On a 72-26 vote, the House has passed a similar proposal, House Bill 10, called the Virginia Health Care Freedom Act. It would protect an individual’s right to refuse to participate in a health care plan. The bill also says that Virginians can’t be fined for declining to get health coverage.

HB 10, which is sponsored by Delegate Robert G. Marshall, R-Manassas, is now in the Senate Committee on Commerce and Labor.

Both HB 10 and SB 417 are aimed at the health care plan advocated by President Barack Obama and Democrats in Congress. As part of an overhaul of the nation’s health care system, they want to require Americans to get health insurance. Advocates of this approach say it would cut health care costs.

The Richmond Tea Party and other politically conservative groups oppose government involvement in health care. They have held rallies supporting bills like HB 10 and SB 417. At a rally at the Virginia Capitol in January, speakers said it would be unconstitutional for the federal government to enforce health care regulations.
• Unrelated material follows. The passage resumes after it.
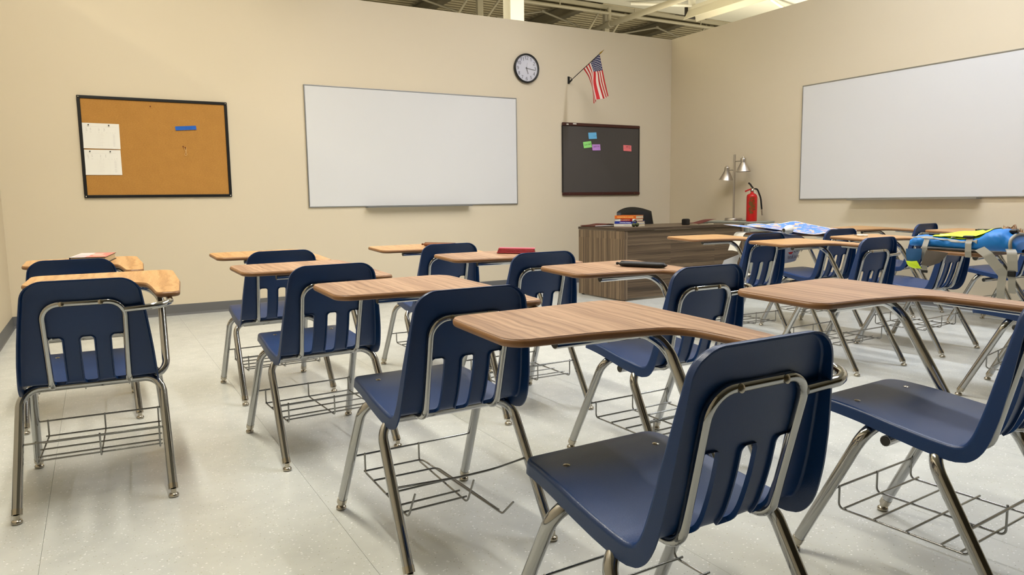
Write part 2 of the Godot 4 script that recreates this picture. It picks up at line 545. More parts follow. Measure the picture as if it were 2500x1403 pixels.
func make_chair(label: String, lam: Material) -> Node3D:
	var t := thing("chair_desk", label, "school desk", Vector3.ZERO, 0.0, "navy combo chair desks of the classroom")
	part("seat_shell", make_shell(), M.navy, t)
	for q in [[-0.127, -0.176, 0.4495], [0.127, -0.176, 0.4495]]:
		var rv := MB.new()
		rv.x = xf(Vector3(q[0], q[2] - 0.001, q[1]), Vector3(0.06, 0, 0))
		rv.lathe([Vector2(0.009, 0), Vector2(0.0085, 0.0025), Vector2(0.005, 0.004), Vector2(0.0, 0.0043)], 12)
		part("rivet", rv, M.nickel, t)
	# legs: each arch is two legs that meet in the middle of its cross bar
	for fr in [0, 1]:
		for sg in [-1.0, 1.0]:
			var foot := Vector3(0.231 * sg, 0.027, 0.294 - 0.0155) if fr == 1 else Vector3(0.231 * sg, 0.027, -0.294 + 0.013)
			var kn := Vector3(0.2195 * sg, 0.392, 0.068) if fr == 1 else Vector3(0.207 * sg, 0.405, -0.099)
			var lg := part("leg", tube1(fillet([foot, kn, Vector3(0, kn.y, kn.z)], [0.062], 10), 0.0156, 14, 0.22), M.chrome, t)
			var dirn := (foot - kn).normalized()
			var g := MB.new()
			g.tube(PackedVector3Array([foot - dirn * 0.018, foot + dirn * 0.001]), 0.0164, 14)
			g.x = xf(Vector3(foot.x + dirn.x * 0.014, 0, foot.z + dirn.z * 0.014))
			g.lathe([Vector2(0, 0), Vector2(0.012, 0), Vector2(0.0165, 0.003), Vector2(0.017, 0.007), Vector2(0.015, 0.012), Vector2(0.009, 0.0145), Vector2(0.009, 0.03)], 16)
			part("glide", g, M.nickel, lg)
	# back frame
	var bf := fillet([Vector3(-0.117, 0.404, -0.085), Vector3(-0.117, 0.4035, 0.158), Vector3(-0.1225, 0.700, 0.2305), Vector3(0.1225, 0.700, 0.2305), Vector3(0.117, 0.4035, 0.158), Vector3(0.117, 0.404, -0.085)], [0.042, 0.052, 0.052, 0.042], 9)
	var b := part("back_frame", tube1(bf, 0.0103, 12), M.chrome, t)
	for q in [-0.062, 0.052]:
		var br := MB.new()
		br.x = xf(Vector3(q, 0.700, 0.2405), Vector3(PI / 2 - 0.2, 0, 0))
		br.lathe([Vector2(0.0085, -0.003), Vector2(0.0085, 0.0005), Vector2(0.005, 0.0018), Vector2(0, 0.002)], 12)
		part("rivet", br, M.nickel, b)
	# arm rail round to the tablet, and the post that carries the tablet
	var ar := fillet([Vector3(0.121, 0.668, 0.225), Vector3(0.268, 0.676, 0.232), Vector3(0.262, 0.690, 0.08), Vector3(0.255, 0.6995, -0.17)], [0.062, 0.3], 10)
	part("arm_rail", tube1(ar, 0.0112, 12, 0.1), M.chrome, t)
	var po := fillet([Vector3(-0.076, 0.6935, -0.293), Vector3(0.240, 0.6925, -0.285), Vector3(0.242, 0.362, -0.083), Vector3(-0.143, 0.362, -0.083)], [0.085, 0.06], 12)
	var pst := part("tablet_post", tube1(po, 0.0150, 14, 0.2), M.chrome, t)
	for q in [Vector3(-0.0765, 0.6935, -0.293), Vector3(-0.1435, 0.362, -0.083)]:
		var pl := MB.new()
		pl.x = Transform3D(Basis.from_euler(Vector3(0, 0, PI / 2)), q)
		pl.lathe([Vector2(0.0135, -0.001), Vector2(0.0125, 0.0015), Vector2(0.0085, 0.0005), Vector2(0.004, 0.001), Vector2(0, 0.001)], 14)
		part("plug", pl, M.plug, pst)
	# tablet: laminate top with a rounded edge band, tilted a little
	var tilt := Transform3D(Basis.from_euler(Vector3(0.0388, 0, 0)), Vector3(0, 0.7163, 0))
	var top := MB.new()
	top.prism(tablet_outline(0.004), -0.002, 0.0, 1, true)
	var tp := part("tablet", top, lam, t, tilt)
	var eb := MB.new()
	var oo := tablet_outline()
	var k := oo.size()
	var sgn := -1.0 if Geometry2D.is_polygon_clockwise(oo) else 1.0
	var nor := []
	for i in k:
		var d := (oo[(i + 1) % k] - oo[(i + k - 1) % k]).normalized()
		nor.append(Vector2(d.y, -d.x) * sgn)
	for i in k:
		var j := (i + 1) % k
		for q in 8:
			var a0 := lerpf(-PI * 0.5, PI * 0.5, q / 8.0); var a1 := lerpf(-PI * 0.5, PI * 0.5, (q + 1) / 8.0)
			var pts := []
			for w in [[i, a0], [j, a0], [j, a1], [i, a1]]:
				var p2: Vector2 = oo[w[0]] + nor[w[0]] * (cos(w[1]) * 0.007 - 0.007)
				pts.append([Vector3(p2.x, -0.0095 + sin(w[1]) * 0.0095, p2.y), Vector3(nor[w[0]].x * cos(w[1]), sin(w[1]), nor[w[0]].y * cos(w[1]))])
			eb.quad(pts[0][0], pts[1][0], pts[2][0], pts[3][0], pts[0][1], pts[1][1], pts[2][1], pts[3][1])
	part("edge_band", eb, M.edge, tp)
	var un := MB.new()
	un.prism(tablet_outline(0.006), -0.0188, -0.018, 2, false)
	part("underside", un, M.under, tp)
	return t

func make_rack(t: Node3D, broken := false) -> void:
	var r := part("book_rack", tube1(PackedVector3Array([Vector3(-0.218, 0.208, -0.190), Vector3(0.218, 0.208, -0.190)]), 0.0033, 8), M.wire, t)
	var rear := PackedVector3Array([Vector3(-0.224, 0.224, 0.163), Vector3(0.224, 0.224, 0.163)])
	if broken:
		rear = fillet([Vector3(-0.224, 0.222, 0.163), Vector3(-0.16, 0.203, 0.125), Vector3(0.0, 0.199, 0.138), Vector3(0.10, 0.207, 0.155), Vector3(0.224, 0.224, 0.163)], [0.2, 0.5, 0.5], 5)
	part("rail", tube1(rear, 0.0036, 8), M.wire, r)
	for x in ([-0.178, 0.012] if broken else [-0.178, 0.012, 0.2]):
		var w := fillet([Vector3(x, 0.213, -0.187), Vector3(x, 0.148, -0.187), Vector3(x, 0.146, 0.155), Vector3(x, 0.228, 0.155)], [0.014, 0.014], 4)
		if broken: w = fillet([Vector3(x, 0.213, -0.187), Vector3(x, 0.148, -0.187), Vector3(x, 0.125, 0.158), Vector3(x + 0.02, 0.192, 0.165)], [0.014, 0.014], 4)
		part("rack_wire", tube1(w, 0.0031, 7), M.wire, r)
	var zz := [-0.167, -0.08, 0.007, 0.094, 0.140]
	for i in zz.size():
		var z: float = zz[i]
		var y := 0.1545
		if broken:
			y -= 0.02 * (z + 0.187) / 0.34
			if i == 0 or i == 1:
				var wb := fillet([Vector3(-0.183, 0.152, -0.188), Vector3(0.022, 0.152, -0.186), Vector3(0.088, 0.10, 0.235), Vector3(0.108, 0.142, 0.266)], [0.025, 0.01], 5)
				if i == 1: wb = fillet([Vector3(-0.183, 0.150, -0.10), Vector3(0.034, 0.150, -0.092), Vector3(0.088, 0.104, 0.215)], [0.025], 5)
				part("rack_wire", tube1(wb, 0.0031, 7), M.wire, r)
				continue
		part("rack_wire", tube1(PackedVector3Array([Vector3(-0.186, y, z), Vector3(0.02 if broken else 0.208, y, z)]), 0.0031, 7), M.wire, r)

var spot := {}      # transforms of the desks, for what lies on them
func tab(n: String, x: float, z: float, lift := 0.0) -> Vector3:
	return spot[n] * Vector3(x, 0.7163 - 0.0388 * z + 0.0005 + lift, z)

func chairs() -> void:
	var rows := [
		["A", -0.043, 4.408, -3.05, "desk seen squarely from behind at the left edge, near the left wall", 1],
		["B", -0.108, 3.285, -0.2, "desk under the corkboard with a hardcover book lying on its tablet", 1],
		["C", 0.821, 3.32, 2.4, "bare desk nearest the wall below the left end of the whiteboard", 1],
		["D", 0.787, 4.362, 3.67, "bare desk right behind the one nearest the whiteboard's left end", 0],
		["E", 0.889, 5.402, 1.8, "desk with a broken wire book rack, one rack wire bent out towards the floor", 0],
		["F", 1.765, 3.372, 0.9, "far desk with a small tan pencil case, closest to the whiteboard wall", 1],
		["G", 1.808, 4.327, 0.4, "desk whose backrest carries a moulded oval emblem, with a red pencil case on it", 0],
		["H", 1.878, 5.312, 1.2, "desk with a long black pencil case on its tablet, in front of the teacher desk", 0],
		["I", 0.973, 6.359, 1.2, "desk nearest the camera, large blue backrest at the bottom centre right", 0],
		["J", 1.948, 6.365, 3.85, "large near desk cut by the right edge, broad empty tablet, whole seat in view", 0],
		["K", 3.925, 3.79, -1.9, "desk before the right end of the teacher desk, white sheets behind its back", 1],
		["L", 4.81, 3.71, -0.6, "desk covered by blue printed map sheets with a white roll on top", 1],
		["M", 3.925, 4.596, 1.6, "desk between the map-covered desk and the big near tablet, its tablet empty", 1],
		["N", 4.787, 4.565, 4.4, "desk with small white-handled scissors on its tablet, behind the blue backpack", 1],
		["O", 6.098, 3.577, 3.25, "far desk close to the right wall below the right whiteboard, tablet bare", 1],
		["P", 6.058, 4.483, -1.9, "desk by the right wall with a slim black case on its tablet", 1],
		["Q", 4.053, 5.648, 11.8, "desk at the right edge carrying the blue backpack", 1],
		["R", 4.87, 5.48, 0.0, "desk at the right edge with a tan bag and white cloth, behind the backpack", 1]]
	var proto := make_chair(rows[0][4], M.lam_oak)
	var nb := proto.duplicate()      # one without rack for the broken one
	make_rack(proto)
	for i in rows.size():
		var q = rows[i]
		var c: Node3D = proto
		if i > 0:
			c = (nb if q[0] == "E" else proto.duplicate())
			c.name = numbered("chair_desk")
			add_child(c, true)
			if q[0] == "E": make_rack(c, true)
		c.set_meta("label", q[4])
		c.position = Vector3(q[1], 0, q[2])
		c.rotation.y = deg_to_rad(q[3])
		spot[q[0]] = c.transform
		if q[5] == 0: c.get_node("tablet").material_override = M.lam
		if q[0] == "G":
			var em := MB.new()
			var ring := PackedVector3Array()
			for k in 25: ring.append(Vector3(0.034 * cos(TAU * k / 24), 0.019 * sin(TAU * k / 24), 0))
			em.tube(ring, 0.0016, 6, false)
			em.box(Vector3(0, -0.0235, 0), Vector3(0.06, 0.002, 0.002))
			em.box(Vector3(0.042, 0.006, 0), Vector3(0.003, 0.02, 0.002))
			var e := part("emblem", em, M.emblem, c, Transform3D(Basis.from_euler(Vector3(-0.24, 0, 0)), Vector3(0.0, 0.738, 0.2255)))
			var tm := text("Virco", 0.017, 0.0016)
			part("emblem_lettering", tm, M.emblem, e, xf(Vector3(0, 0.0, 0.0)))

func text(s: String, h: float, depth := 0.0006, bold := false, serif := false, italic := false) -> TextMesh:
	var tm := TextMesh.new()
	var f := SystemFont.new()
	f.font_names = PackedStringArray(["Droid Serif" if serif else "Droid Sans"])
	f.font_weight = 700 if bold else 400
	f.font_italic = italic
	tm.font = f
	tm.font_size = 64
	tm.pixel_size = h / 46.0       # capitals about h tall
	tm.text = s
	tm.depth = depth
	tm.curve_step = 3.0
	return tm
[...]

State Delegate Betsy Carr, D-Richmond, disagrees with the Tea Party’s views.

“House Bill 10 is an effort to frustrate the national health care reform,” Carr said.

She voted against HB 10 and SB 417 because she wants the federal government involved. “I think that is something that we crucially need,” Carr said.

Delegate Manoli Loupassi, R-Richmond, voted for HB 10 and SB 417. He said he wants to make sure individuals’ rights are protected.

“I do not believe that the government can tell me to buy and eat a Big Mac,” Loupassi said. He thinks the federal government would assume too much power if health insurance were mandated.

“I do not believe that the government can make me buy private insurance,” Loupassi said.